Luka Ketiga: Guru Disebut Beban Negara
Pernyataan kontroversial seorang pejabat bahwa “guru adalah
beban negara” menjadi bara baru. Pernyataan itu menusuk jantung bangsa. Guru,
yang selama ini kita sebut pahlawan tanpa tanda jasa, justru direduksi menjadi
angka-angka di neraca keuangan negara.
Guru adalah cahaya di ruang kelas, penopang masa depan
anak-anak bangsa. Menyebut mereka sebagai beban adalah bentuk pengkhianatan
pada cita-cita kemerdekaan itu sendiri. Maka, wajar jika guru, murid, dan
masyarakat bereaksi keras.
Pati: Api Pertama yang Menyala
Pertengahan Agustus, Pati menjadi saksi. Ribuan orang turun ke
jalan menolak keserakahan DPR, kenaikan pajak, dan penghinaan terhadap guru.
Aksi yang awalnya damai berubah ricuh ketika aparat menekan dengan kekerasan.
Api pun menyala.
Beberapa kendaraan terbakar, toko-toko dijarah, luka-luka
bermunculan. Namun yang lebih penting: Pati menjadi simbol. Simbol bahwa rakyat
sudah tidak sanggup lagi menahan amarah. Video-video dari Pati menyebar luas,
memperlihatkan wajah rakyat yang marah sekaligus putus asa.

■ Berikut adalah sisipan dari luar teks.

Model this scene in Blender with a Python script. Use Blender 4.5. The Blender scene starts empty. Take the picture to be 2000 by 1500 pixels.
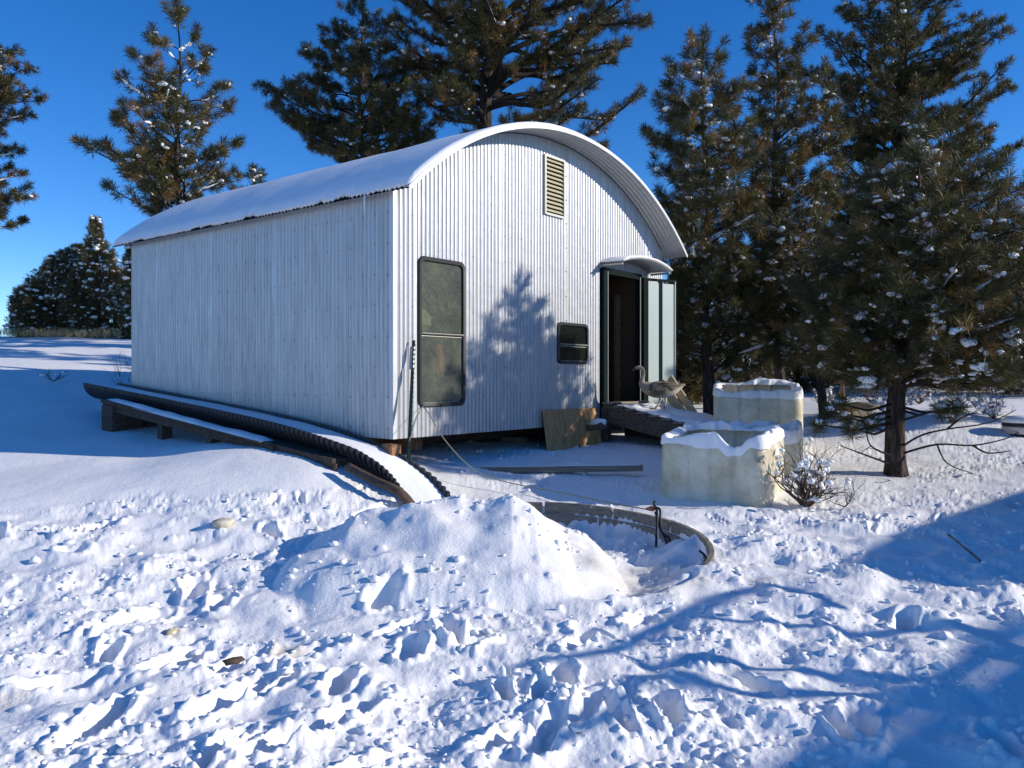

Jakarta, 25 Agustus: Puncak Bara
Gelombang itu akhirnya tiba di ibu kota. Pada 25 Agustus 2025,
puluhan ribu orang dari berbagai daerah berkumpul di Jakarta. Mereka berbaris
menuju Senayan dan Istana Negara, membawa poster, teriakan, dan harapan
terakhir agar suara mereka didengar.
Namun, sejarah kita tahu: aksi damai sering kali berujung
duka. Bentrokan pecah. Gas air mata membutakan jalan, peluru karet menghantam
tubuh, dan ban-ban terbakar memenuhi jalan-jalan utama.
Di tengah kekacauan itu, seorang driver ojek online tewas. Ia
bukan aktivis, bukan politisi, hanya rakyat kecil yang mencari nafkah. Kematian
itu menyayat hati: rakyat biasa, yang tak pernah menikmati Rp 3 juta per hari,
justru menjadi tumbal di jalanan.
Jakarta terbakar, dan Indonesia pun terguncang.
Indonesia Membara
Setelah Jakarta, api itu menyebar ke berbagai kota. Surabaya,
Medan, Makassar, Banjarmasin, dan kota-kota lain ikut bergejolak. Unjuk rasa
berubah menjadi kerusuhan. Pasar dijarah, kendaraan dibakar, jalan ditutup.
Internet melambat, live TikTok dimatikan, tetapi suara rakyat tak bisa lagi
dibungkam.
Agustus yang biasanya penuh tawa lomba tujuhbelasan kini penuh
tangisan. Kemerdekaan terasa hanya sebagai dekorasi, sementara rakyat merasakan
bentuk penjajahan baru—bukan dari bangsa asing, melainkan dari elite bangsanya
sendiri.
Refleksi: Merdeka, Tapi untuk Siapa?
Agustus 1945 memberi kita kemerdekaan dari penjajahan asing.
Namun, Agustus 2025 memberi kita pertanyaan pahit: sudahkah kita benar-benar
merdeka?
Merdeka seharusnya berarti terbebas dari penindasan, dari
ketidakadilan, dari keserakahan segelintir orang. Tetapi kenyataannya, rakyat
masih ditindas—oleh pajak yang mencekik, oleh wakil rakyat yang serakah, oleh
pejabat yang merendahkan guru, oleh kebijakan yang membungkam ruang digital.
Kita memang merdeka dari Belanda dan Jepang. Tetapi kita belum
merdeka dari kerakusan dan oligarki.
Penutup
Agustus 2025 akan tercatat dalam sejarah sebagai bulan luka, bukan sekadar bulan perayaan. Bulan ketika merah putih tak lagi hanya berkibar di tiang bambu, tetapi juga berkibar di dada rakyat yang marah. Bulan ketika Indonesia membara, bukan karena semangat kemerdekaan, melainkan karena api ketidakadilan yang dibiarkan menyala terlalu lama.